I just think it's the world. You know, we didn't remember a time when there were no telephones and that's just the way the world is.

I do remember a time when there weren't really cell phones or they were sort of giant bricks. And my daughter gets very frustrated if she opens up her computer somewhere and she gets no Wi-Fi. I think it's fine, I think it's progress.

The founders of Google and Facebook have made hundreds of millions or billions of dollars with their companies. Do you wish sometimes you would have founded a commercial site, instead of Wikipedia?

No, no. The thing about Wikipedia is, I feel like it has a certain cultural importance. 500 years from now when people look back at the beginning of the Internet, they'll point to Wikipedia and say: 'That was something really important that happened, something really good. People came together on a voluntary basis in a non commercial framework just to share their knowledge and built something amazing.' And I'm proud to be a part of that.

Is Barack Obama the first president to really grasp and understand the Internet? What does that say about him and the time we live in?

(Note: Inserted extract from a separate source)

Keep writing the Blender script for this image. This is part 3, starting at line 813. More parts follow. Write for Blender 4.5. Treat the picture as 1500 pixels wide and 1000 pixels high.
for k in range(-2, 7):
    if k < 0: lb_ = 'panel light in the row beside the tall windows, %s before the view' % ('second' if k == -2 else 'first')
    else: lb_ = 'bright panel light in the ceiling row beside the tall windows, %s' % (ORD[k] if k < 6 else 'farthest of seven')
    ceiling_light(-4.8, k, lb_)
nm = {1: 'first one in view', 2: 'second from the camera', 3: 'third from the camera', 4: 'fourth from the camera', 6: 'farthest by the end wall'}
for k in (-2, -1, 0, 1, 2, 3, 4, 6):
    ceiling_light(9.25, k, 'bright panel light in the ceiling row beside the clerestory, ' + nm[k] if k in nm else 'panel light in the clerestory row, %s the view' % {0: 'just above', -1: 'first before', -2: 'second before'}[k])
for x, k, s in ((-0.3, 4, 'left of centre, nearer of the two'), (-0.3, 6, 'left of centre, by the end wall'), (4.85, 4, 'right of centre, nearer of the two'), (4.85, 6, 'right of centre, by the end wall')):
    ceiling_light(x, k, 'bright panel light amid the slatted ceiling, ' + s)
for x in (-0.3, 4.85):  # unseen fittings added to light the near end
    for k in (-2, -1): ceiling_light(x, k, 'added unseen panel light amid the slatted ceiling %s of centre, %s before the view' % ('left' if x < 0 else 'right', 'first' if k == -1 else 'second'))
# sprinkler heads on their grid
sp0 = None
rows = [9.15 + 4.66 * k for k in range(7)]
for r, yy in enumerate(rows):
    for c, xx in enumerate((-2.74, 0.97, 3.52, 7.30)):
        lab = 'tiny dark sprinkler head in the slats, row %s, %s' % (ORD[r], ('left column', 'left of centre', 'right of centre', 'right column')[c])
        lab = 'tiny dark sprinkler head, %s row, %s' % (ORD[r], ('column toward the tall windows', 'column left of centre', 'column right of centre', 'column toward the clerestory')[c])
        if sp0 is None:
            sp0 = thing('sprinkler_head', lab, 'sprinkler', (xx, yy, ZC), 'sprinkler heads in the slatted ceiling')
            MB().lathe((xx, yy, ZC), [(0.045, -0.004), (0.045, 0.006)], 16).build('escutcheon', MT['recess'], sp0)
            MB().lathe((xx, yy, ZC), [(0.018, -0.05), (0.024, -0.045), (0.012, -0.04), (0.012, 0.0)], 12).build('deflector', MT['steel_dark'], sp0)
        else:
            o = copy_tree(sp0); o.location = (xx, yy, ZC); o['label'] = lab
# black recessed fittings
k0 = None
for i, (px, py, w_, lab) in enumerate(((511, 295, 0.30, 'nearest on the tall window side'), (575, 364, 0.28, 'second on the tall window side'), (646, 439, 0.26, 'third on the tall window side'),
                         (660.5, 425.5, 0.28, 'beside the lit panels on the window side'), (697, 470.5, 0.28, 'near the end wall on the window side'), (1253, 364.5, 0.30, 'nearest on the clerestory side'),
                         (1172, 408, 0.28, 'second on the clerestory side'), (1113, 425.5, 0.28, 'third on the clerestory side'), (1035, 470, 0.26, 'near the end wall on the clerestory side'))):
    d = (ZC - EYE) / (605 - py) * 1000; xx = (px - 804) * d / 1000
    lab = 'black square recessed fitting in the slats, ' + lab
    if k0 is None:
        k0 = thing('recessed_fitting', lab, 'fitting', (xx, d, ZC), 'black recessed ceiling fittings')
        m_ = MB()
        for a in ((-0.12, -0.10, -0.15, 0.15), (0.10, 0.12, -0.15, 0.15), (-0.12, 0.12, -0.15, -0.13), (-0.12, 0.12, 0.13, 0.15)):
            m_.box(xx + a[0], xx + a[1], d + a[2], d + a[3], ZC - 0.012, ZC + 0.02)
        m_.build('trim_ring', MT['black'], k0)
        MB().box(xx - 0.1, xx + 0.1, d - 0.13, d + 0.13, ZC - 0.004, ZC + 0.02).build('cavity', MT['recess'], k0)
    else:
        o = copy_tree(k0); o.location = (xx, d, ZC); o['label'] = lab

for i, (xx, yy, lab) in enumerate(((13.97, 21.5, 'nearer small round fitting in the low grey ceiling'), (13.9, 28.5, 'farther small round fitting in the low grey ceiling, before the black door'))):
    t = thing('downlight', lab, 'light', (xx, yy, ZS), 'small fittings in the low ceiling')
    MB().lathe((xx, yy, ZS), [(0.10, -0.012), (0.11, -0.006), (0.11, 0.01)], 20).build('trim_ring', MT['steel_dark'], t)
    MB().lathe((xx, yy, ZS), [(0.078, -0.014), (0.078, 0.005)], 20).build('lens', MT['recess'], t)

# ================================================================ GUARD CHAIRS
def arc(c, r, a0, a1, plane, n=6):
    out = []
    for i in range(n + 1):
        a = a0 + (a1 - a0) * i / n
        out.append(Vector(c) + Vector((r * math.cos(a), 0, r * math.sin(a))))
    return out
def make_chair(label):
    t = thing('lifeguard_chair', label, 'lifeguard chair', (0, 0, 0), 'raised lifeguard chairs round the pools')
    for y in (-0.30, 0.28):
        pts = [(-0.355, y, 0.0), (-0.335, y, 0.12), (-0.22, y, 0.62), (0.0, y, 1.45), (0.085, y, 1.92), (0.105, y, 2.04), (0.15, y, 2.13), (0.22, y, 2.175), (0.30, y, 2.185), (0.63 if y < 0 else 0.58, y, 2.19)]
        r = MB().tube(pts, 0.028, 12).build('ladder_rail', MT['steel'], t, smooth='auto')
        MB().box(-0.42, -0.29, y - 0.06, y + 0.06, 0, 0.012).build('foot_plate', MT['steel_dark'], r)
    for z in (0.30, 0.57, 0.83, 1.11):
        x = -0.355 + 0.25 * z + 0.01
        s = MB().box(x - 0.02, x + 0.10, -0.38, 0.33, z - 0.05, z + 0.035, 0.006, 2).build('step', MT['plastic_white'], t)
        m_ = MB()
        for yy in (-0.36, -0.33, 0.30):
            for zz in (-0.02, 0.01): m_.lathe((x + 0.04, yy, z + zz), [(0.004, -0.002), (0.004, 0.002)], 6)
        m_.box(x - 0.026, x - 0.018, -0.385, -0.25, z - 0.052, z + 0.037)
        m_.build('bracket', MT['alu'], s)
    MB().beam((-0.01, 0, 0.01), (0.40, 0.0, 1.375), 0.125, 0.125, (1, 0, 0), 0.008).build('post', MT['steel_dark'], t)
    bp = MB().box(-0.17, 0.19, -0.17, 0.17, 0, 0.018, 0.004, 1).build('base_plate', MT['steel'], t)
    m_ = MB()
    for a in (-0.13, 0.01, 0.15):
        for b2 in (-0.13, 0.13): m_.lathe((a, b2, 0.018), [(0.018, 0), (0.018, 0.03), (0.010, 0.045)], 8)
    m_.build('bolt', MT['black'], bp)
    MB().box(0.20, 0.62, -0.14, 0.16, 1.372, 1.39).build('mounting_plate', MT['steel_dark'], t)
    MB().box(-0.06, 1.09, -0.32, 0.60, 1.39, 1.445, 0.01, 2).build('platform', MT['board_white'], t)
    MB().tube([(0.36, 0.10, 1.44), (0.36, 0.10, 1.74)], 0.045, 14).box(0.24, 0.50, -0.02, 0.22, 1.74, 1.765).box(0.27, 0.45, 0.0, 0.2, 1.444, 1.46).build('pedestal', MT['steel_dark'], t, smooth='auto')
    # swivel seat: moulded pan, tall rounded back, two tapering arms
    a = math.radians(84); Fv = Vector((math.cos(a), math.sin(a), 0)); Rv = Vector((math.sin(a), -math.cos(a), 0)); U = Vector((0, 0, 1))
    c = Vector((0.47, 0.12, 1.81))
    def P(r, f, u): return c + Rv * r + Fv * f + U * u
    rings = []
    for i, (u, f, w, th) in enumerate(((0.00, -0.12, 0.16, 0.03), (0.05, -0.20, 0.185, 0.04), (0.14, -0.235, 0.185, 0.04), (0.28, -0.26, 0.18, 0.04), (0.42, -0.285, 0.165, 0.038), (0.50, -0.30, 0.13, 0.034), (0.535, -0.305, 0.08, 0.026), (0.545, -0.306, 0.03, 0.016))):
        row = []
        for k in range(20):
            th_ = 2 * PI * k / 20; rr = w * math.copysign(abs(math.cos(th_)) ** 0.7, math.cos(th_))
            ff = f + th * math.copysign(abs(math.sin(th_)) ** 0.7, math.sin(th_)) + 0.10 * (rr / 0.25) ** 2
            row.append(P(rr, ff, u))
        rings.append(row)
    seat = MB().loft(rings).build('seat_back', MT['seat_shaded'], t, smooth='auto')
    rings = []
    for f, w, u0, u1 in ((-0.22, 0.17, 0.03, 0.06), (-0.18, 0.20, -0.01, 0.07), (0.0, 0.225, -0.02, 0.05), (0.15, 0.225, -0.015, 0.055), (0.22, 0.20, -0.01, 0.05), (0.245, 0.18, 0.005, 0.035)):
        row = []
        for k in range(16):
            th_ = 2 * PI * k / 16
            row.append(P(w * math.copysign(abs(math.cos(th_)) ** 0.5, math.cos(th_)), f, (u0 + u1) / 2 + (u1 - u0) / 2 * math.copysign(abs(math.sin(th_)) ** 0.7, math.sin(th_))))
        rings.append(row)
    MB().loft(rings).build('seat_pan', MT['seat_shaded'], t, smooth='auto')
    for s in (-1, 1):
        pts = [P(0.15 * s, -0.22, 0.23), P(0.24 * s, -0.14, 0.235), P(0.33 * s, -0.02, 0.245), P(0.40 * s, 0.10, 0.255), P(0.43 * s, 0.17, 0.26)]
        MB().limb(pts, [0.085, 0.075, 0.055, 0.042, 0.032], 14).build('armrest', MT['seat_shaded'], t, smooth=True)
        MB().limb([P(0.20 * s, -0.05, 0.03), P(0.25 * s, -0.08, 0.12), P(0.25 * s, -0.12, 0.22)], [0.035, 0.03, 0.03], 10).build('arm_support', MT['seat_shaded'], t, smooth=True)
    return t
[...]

I have a couple of things to say about that. I know Jimmy Carter and he is really good at the Internet. When I met him I thought, 'Oh how exciting to meet Jimmy Carter, I'll have to explain my work to him, he's an older gentleman, he probably won't know.'

He knows everything about Wikipedia, he uses it all the time, he understands how it is edited, an amazing guy. But that's Jimmy Carter, he's a really unique person. I doubt if George Bush knows anything about the Internet at all.

But recently I had a phone call with the Obama transition team and I was just super happy after that. They sort of reached out to me because they wanted to talk about the website just to get some basic advice and ask if I had any ideas for them. That's impressive to me.

A lot of traditional media companies are in severe difficulties right now. How do you feel about the possible demise of many long established newspapers?

I think it's a problem and I don't know the answer to it. The area I'm most worried about is in the cutback of journalism. We need people to go out there, getting the stories and gathering facts. And we can't rely that it will just sort of randomly bubble up on the Internet.